Plato: You divide your dinner into three neat little piles of food on your plate. Then you point to the meat and announce, “This one’s The King!”
Hobbes: You like strong father figures, and you keep a baseball bat in your trunk.
Lao Tzu: Your email signature is a cryptic aphorism about waterfalls.
David Hume: You once told two of your coupled friends, “Just because you two hang out constantly, that doesn’t mean you have a real relationship,” thereby destroying their love.
Spinoza: You use the word “chimera” a lot, and the way you pronounce it is annoying.
Descartes: You prefer to be complimented for your mind, not your body.
John Rawls: It takes you three hours to explain how to divide a group check.
John Stuart Mill: You once gave a highly intelligent defense of the right to own Truck Nutz.
Marcus Aurelius: Your Instagram is a bunch of Marcus Aurelius quotations superimposed on pictures of you doing a Spartan Race.
Aristotle: You recently published your complete taxonomy of Heinz picnic condiments — version 12.4 — on Reddit.
Gottlob Frege: You think a lot about horses, but it would never occur to you to ride one.
John Locke: You enjoy missionary-style sex and owning things.

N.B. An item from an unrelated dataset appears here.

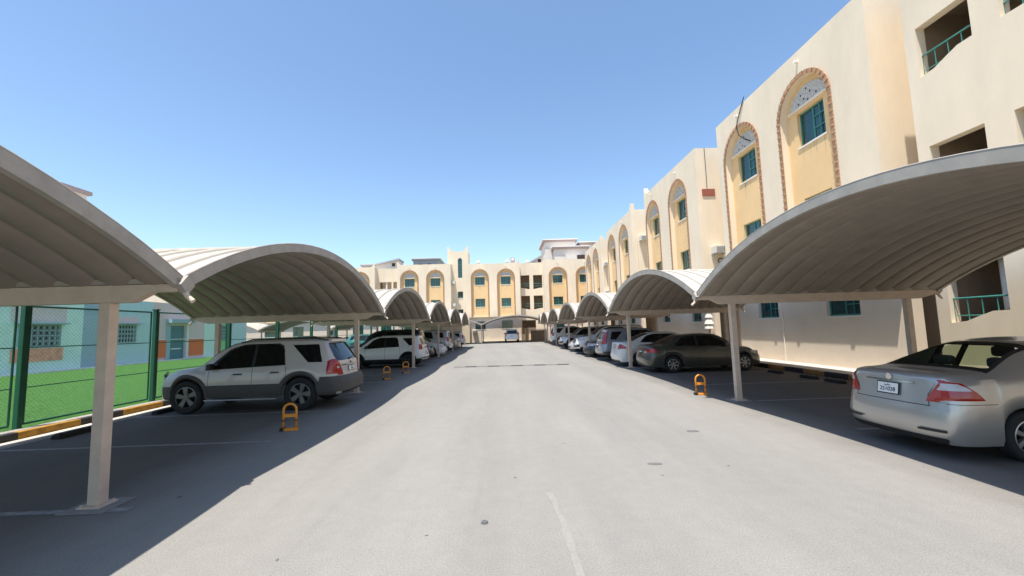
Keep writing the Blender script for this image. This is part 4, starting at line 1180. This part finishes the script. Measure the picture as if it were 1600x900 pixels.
def sedan(L=4.53, W=1.70, H=1.47, deck=1.06, xr=1.03, xf=3.63, rw=.305, slope=0, hood=.98):
    k = L/4.53; X = lambda v: v*k
    d = dict(L=L, W=W, sill=.21, xr=xr, xf=xf, rw=rw, ra=rw+.045, roofw=.66, pr=.13, pf=.34, spokes=6,
        plan=[(0, .83), (.02, .87), (.06, .915), (.14, .955), (X(.35), .985), (X(1.1), 1.0), (X(3.5), 1.0), (X(4.2), .97), (L-.14, .935), (L-.06, .89), (L-.02, .84), (L, .80)],
        top=[(0, deck-.06), (X(.05), deck-.02), (X(.15), deck), (X(.55), deck+.015), (X(.70), deck+.04), (X(1.0), deck+.17), (X(1.35), H-.10), (X(1.65), H-.035), (X(2.15), H), (X(2.55), H-.01), (X(2.85), H-.08), (X(3.15), H-.25), (X(3.42), hood+.06), (X(3.55), hood), (X(4.0), hood-.07), (X(4.35), hood-.18), (L, .66)],
        belt=[(0, deck-.12), (X(.6), deck-.06), (X(1.5), deck-.09), (X(2.8), .93), (X(3.5), .90), (X(4.1), .82), (L, .6)],
        gh=[(0, 0), (X(.5), 0), (X(.72), .12), (X(1.35), 1), (X(2.8), 1), (X(3.38), .14), (X(3.55), 0), (L, 0)],
        rprof=[(.2, .10), (.30, .03), (.38, .0), (.60, .0), (.64, .045), (.70, .06), (.95, .10), (1.1, .12)],
        fprof=[(.2, .08), (.32, .0), (.5, .0), (.62, .06), (.75, .16)],
        ws=(X(3.44), X(2.74)), rear_glass=(X(.70), X(1.50)), rear_cap=None, rail=None,
        windows=[[(X(1.12), deck-.02), (X(1.55), deck-.03), (X(1.92), deck-.05), (X(1.92), H-.115), (X(1.72), H-.125), (X(1.42), H-.19)],
                 [(X(2.0), deck-.055), (X(2.95), .955), (X(3.10), .965), (X(2.75), H-.20), (X(2.52), H-.12), (X(2.0), H-.105)]],
        trims=[[(X(1.04), deck-.035), (X(1.95), deck-.065), (X(3.22), .945), (X(2.80), H-.165), (X(2.5), H-.09), (X(1.7), H-.09), (X(1.38), H-.165)]],
        seams=[(X(1.30), .42, deck-.06), (X(1.96), .3, deck-.08), (X(3.02), .3, .9)],
        handles=[(X(1.55), deck-.17), (X(2.28), deck-.19)], handle_m=None, mirror=(X(3.0), .97), mirror_m=None, extra=[])
    return d
def suv(L=4.57, W=1.86, H=1.72, hood=1.10, xr=1.02, xf=3.73, rw=.365, belt=1.08, lean=.34):
    k = L/4.57; X = lambda v: v*k
    d = dict(L=L, W=W, sill=.33, xr=xr, xf=xf, rw=rw, ra=rw+.055, roofw=.72, pr=.14, pf=.28, spokes=5,
        plan=[(0, .85), (.02, .89), (.06, .93), (.14, .965), (X(.3), .985), (X(1.0), 1.0), (X(3.6), 1.0), (X(4.2), .98), (L-.14, .95), (L-.06, .905), (L-.02, .86), (L, .82)],
        top=[(0, H-.06), (X(.12), H-.04), (X(.4), H-.02), (X(1.5), H), (X(2.35), H-.005), (X(2.7), H-.05), (X(3.0), H-.19), (X(3.35), hood+.13), (X(3.5), hood+.03), (X(3.65), hood), (X(4.1), hood-.05), (X(4.4), hood-.14), (L, hood-.24)],
        belt=[(0, belt+.02), (X(1.5), belt), (X(3.4), belt-.07), (X(4.0), hood-.14), (L, hood-.3)],
        gh=[(0, 1), (X(2.7), 1), (X(3.35), .18), (X(3.55), 0), (L, 0)],
        rprof=[(.3, .10), (.42, .0), (.66, .0), (.72, .05), (.80, .09), (1.10, .13), (H-.1, .13+lean), (H, .13+lean+.02)],
        fprof=[(.3, .10), (.42, .02), (.62, .0), (.85, .05), (1.1, .12)],
        ws=(X(3.42), X(2.66)), rear_glass=None, rear_cap=[(1.14, -.66*W/1.86, .66*W/1.86), (1.2, -.68*W/1.86, .68*W/1.86), (H-.26, -.60*W/1.86, .60*W/1.86), (H-.18, -.56*W/1.86, .56*W/1.86)], rail=(X(.45), X(2.6)),
        windows=[[(X(1.42), belt+.03), (X(2.13), belt+.005), (X(2.13), H-.13), (X(1.9), H-.12), (X(1.62), H-.15), (X(1.46), H-.28)],
                 [(X(2.2), belt), (X(3.1), belt-.045), (X(3.2), belt-.03), (X(2.78), H-.25), (X(2.5), H-.15), (X(2.2), H-.13)],
                 [(X(.50), belt+.08), (X(.86), belt+.07), (X(1.24), H-.17), (X(.62), H-.17)]],
        trims=[[(X(1.38), belt+.01), (X(2.16), belt-.015), (X(3.32), belt-.06), (X(2.80), H-.21), (X(2.45), H-.11), (X(1.6), H-.11), (X(1.42), H-.22)]],
        seams=[(X(1.36), .75, belt-.02), (X(2.165), .45, belt), (X(3.2), .5, belt-.07)],
        handles=[(X(1.62), belt-.15), (X(2.5), belt-.17)], handle_m=None, mirror=(X(3.12), belt-.02), mirror_m=M_blkp, extra=[])
    return d

silver = paint('silver', (.46, .445, .42), .6); dgrey = paint('dark_olive_grey', (.06, .062, .052), .3)
white = paint('white', (.74, .73, .70)); bluegrey = paint('blue_grey', (.30, .33, .38), .4); black = paint('black', (.015, .015, .017))
sil2 = paint('pale_silver', (.55, .55, .56), .4); beige = paint('champagne', (.42, .37, .31), .4); greenp = paint('teal_green', (.05, .20, .18), .2)

def place(rear_x, near_y, W, L, side):
    """nose-in car: left row nose at -x (side=-1), right row nose at +x"""
    return (rear_x+side*L/2, near_y+W/2, 0), (0 if side > 0 else math.pi)
# nearest right: silver sedan
sp = sedan(L=4.53, W=1.70, H=1.48, deck=1.07); sp['cabin'] = True; sp['windows'][0] = [(1.50, 1.03), (1.92, 1.02), (1.92, 1.365), (1.72, 1.355), (1.50, 1.30)]
sp['extra'] = [tail([(.725, .50, .83), (.80, .53, .83), (.98, .64, .80), (1.0, .66, .78)], [(.0, .725), (.46, .735), (.34, .84), (.12, .98), (.0, 1.0)]), lambda s: s.wrap('reversing_lens', [(.875, .615, 10.24), (.90, .625, 10.21), (.93, .645, 10.15), (.96, .66, 10.09)], M_lens, off=.012),
    plate(.83, txt='251028', w=.155, h=.068), badge(.985, .045, m=M_chrome), strip([(.665, -.55, .55), (.675, -.55, .55)], M_blkp, 'boot_seam', off=.004), lambda s: s.wrap('bumper_seam', [(.708, 10.0, 10.62), (.715, 10.0, 10.62)], M_blkp, off=.003), lambda s: s.wrap('boot_seam', [(.675, .535, .543), (.80, .515, .523), (.98, .625, .633)], M_blkp, off=.004, n=1),
    strip([(.925, -.36, .36), (.945, -.36, .36)], M_chrome, 'boot_trim', off=.016), strip([(.36, -.72, -.42), (.39, -.72, -.42)], M_blkp, 'bumper_reflector', off=.006), strip([(.36, .42, .72), (.39, .42, .72)], M_blkp, 'bumper_reflector', off=.006),
    strip([(.25, -.7, .7), (.285, -.7, .7)], M_blkp, 'bumper_slot', off=.006), head([(.62, .5, .78), (.74, .48, .74)]), grille(.66, .74, .38, .3, .42, .5)]
loc, rz = place(5.33, 5.22, 1.70, 4.53, 1)
Car(sp, 'silver sedan seen from behind with red and white tail lights, nearest car on the right', loc, rz+.02, silver)
# dark grey sedan (side view)
sp = sedan(L=4.50, W=1.75, H=1.44, deck=1.02, xr=.98, xf=3.68, rw=.31, hood=.95); sp['spokes'] = 7
sp['extra'] = [tail([(.74, .50, .80), (.90, .52, .80)], [(.0, .74), (.30, .76), (.26, .90), (.0, .90)], inner=[(.74, .4, .56), (.80, .4, .56)]), plate(.72, w=.16, h=.08, txt='148207'), head([(.62, .5, .78), (.74, .48, .74)], [(4.05, .66), (4.3, .64), (4.3, .72), (4.08, .78)]), grille(.62, .72, .38, .3, .42, .5)]
loc, rz = place(5.32, 15.95, 1.75, 4.5, 1)
Car(sp, 'dark olive-grey sedan in side view behind the nearest right post', loc, rz, dgrey, rim=M_rim)
# white sedan, triangular tail light
sp = sedan(L=4.50, W=1.76, H=1.49, deck=1.08, xr=1.0, xf=3.63, rw=.31)
sp['extra'] = [tail([(.76, .56, .80), (.84, .54, .81), (.99, .68, .78)], [(.0, .76), (.34, .80), (.24, .88), (.02, 1.0)], inner=[(.80, .62, .76), (.84, .62, .76)]), plate(.86, txt='602314'), badge(.99), head([(.62, .5, .78), (.74, .48, .74)]), grille(.62, .72, .38)]
loc, rz = place(5.0, 18.85, 1.76, 4.5, 1)
Car(sp, 'white sedan with triangular red tail light, just beyond the dark grey sedan', loc, rz, white)
# blue-grey crossover, tall vertical tail lights
sp = suv(L=4.55, W=1.80, H=1.67, hood=1.04, belt=1.03, rw=.35, lean=.30)
sp['extra'] = [tail([(.88, .66, .84), (1.12, .66, .84), (1.52, .60, .70)], [(.0, .9), (.2, .9), (.24, 1.5), (.1, 1.5)]), plate(.80, txt='73915'), cladding(.50, M_clad), head([(.72, .5, .82), (.90, .48, .8)]), grille(.72, .86, .4)]
loc, rz = place(4.95, 22.0, 1.80, 4.55, 1)
Car(sp, 'blue-grey crossover with tall red tail lights, between the white sedan and black car', loc, rz, bluegrey)
# black car facing the lane
sp = sedan(L=4.75, W=1.82, H=1.50, deck=1.08, xr=1.05, xf=3.85, rw=.33, hood=1.0)
sp['extra'] = [head([(.66, .46, .84), (.80, .44, .80)], [(4.3, .70), (4.6, .68), (4.6, .78), (4.34, .84)]), grille(.5, .78, .36, .3, .42, .5), tail([(.74, .50, .80), (.90, .52, .80)])]
Car(sp, 'black sedan with its nose to the lane beside the blue-grey crossover', (4.85+4.75/2, 26.0, 0), math.pi, black)
# white pickup-like SUV facing the lane
def bigsuv(L=4.8, W=1.88, H=1.84, hood=1.20, rw=.39):
    d = suv(L=L, W=W, H=H, hood=hood, belt=1.18, rw=rw, xr=1.05, xf=3.85, lean=.16); d['sill'] = .40; return d
fr = lambda: [head([(.92, .50, .88), (.98, .46, .88), (1.03, .60, .86)], [(4.3, .96), (4.72, .92), (4.72, 1.0), (4.4, 1.06)]), grille(.78, 1.0, .42, .46, .60, .6), cladding(.5, M_blkp, flare=.03), roof_rails, side_step(M_rim), strip([(.50, .55, .82), (.66, .58, .84)], M_blkp, 'fog_lamp_housing', rear=False), strip([(.50, -.82, -.55), (.66, -.84, -.58)], M_blkp, 'fog_lamp_housing', rear=False), plate(.64, rear=False, txt='80452')]
def rearbits(txt): return [tail([(.95, .70, .88), (1.30, .70, .86)], [(.0, .95), (.16, .95), (.2, 1.3), (.04, 1.3)]), plate(.86, txt=txt), cladding(.52, M_clad), roof_rails, side_step(M_rim), head([(.92, .50, .88), (1.03, .60, .86)])]
sp = bigsuv(); sp['extra'] = fr()
Car(sp, 'white off-roader with its dark grille to the lane, behind the third right post', (4.75+2.4, 28.9, 0), math.pi, white)
sp = sedan(L=4.4, W=1.74, H=1.46); sp['extra'] = [head([(.64, .5, .80), (.78, .48, .76)]), grille(.60, .72, .34, .3, .42, .5)]
Car(sp, 'small pale silver sedan mostly hidden beside the white off-roader on the right', (4.85+2.2, 32.0, 0), math.pi, sil2)
sp = bigsuv(L=4.75, H=1.78, hood=1.12); sp['extra'] = fr()
Car(sp, 'silver-white off-roader nosing out between the fourth and fifth right posts', (4.7+2.4, 36.6, 0), math.pi, sil2)
sp = bigsuv(L=4.9, H=1.9); sp['extra'] = rearbits('19377')
Car(sp, 'beige-white off-roader with its tail to the lane, farthest on the right', (4.95+2.45, 45.4, 0), 0, white)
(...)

Ayn Rand: You enjoy making money and smoking. You do not enjoy children or the other philosophers on this list.
Nietzsche: You claim to be sick of correcting people’s misunderstandings — and mispronunciations — of “Nietzsche,” but you love it.
Hypatia: You claim to be sick of telling people who Hypatia is, and you are.
Heraclitus: You claim to never visit the same Taco Bell twice, yet your friends know this to be a blatant lie.
Zeno of Elea: Whenever you arrive somewhere, you always look surprised to be there.
Thales of Miletus: You are an ardent supporter of your local aquarium.
Parmenides: You’re the only person in your peer group who isn’t afraid of turning into your parents.
Wittgenstein: You have a complicated relationship with ladders.
Ruth Barcan Marcus: You treat people who aren’t in your iPhone like they don’t exist.
Bishop Berkeley: You once convinced a telemarketer never to call you again, since phones don’t exist.
Alexius Meinong: One of the contacts in your iPhone just says “Pegasus.”
Socrates: When the Sprint guy tried to sell you an iPhone, you replied, "What is a phone?; “What are cell signals?”; “Why two-year contracts, why not one-day or lifetime?” Then you chased him through a shopping mall.
Derrida: Your iPhone is a trout.
Saint Augustine: Your recent Facebook message to a high-school friend began, “Let me tell you a secret!” then pivoted into an MLM weight-loss pitch.
John McTaggart Ellis McTaggart: You’re late to everything yet you fail to see the problem.
Baron d’Holbach: You compare all your romantic relationships to billiard balls. When they fail, you shrug and say, “That was bound to happen.”
Foucault: You spend your weekends visiting interesting prisons.
Marx: You keep trying to get people to eat your “Almond butter burrito,” and when they tell you it’s gross, you insist that “A real almond butter burrito has never been tried!”
Jean Buridan: You can never decide how to spend your weekends. Should you stay in and watch a movie or go out for drinks? Stay in, or go out? They both sound great!
Immanuel Kant: No one has ever seen you smile.
Zera Yacob: After browsing Twitter for ten minutes, you decided to live in a cave for a year.
Judith Jarvis Thomson: You killed a violinist and got away with it.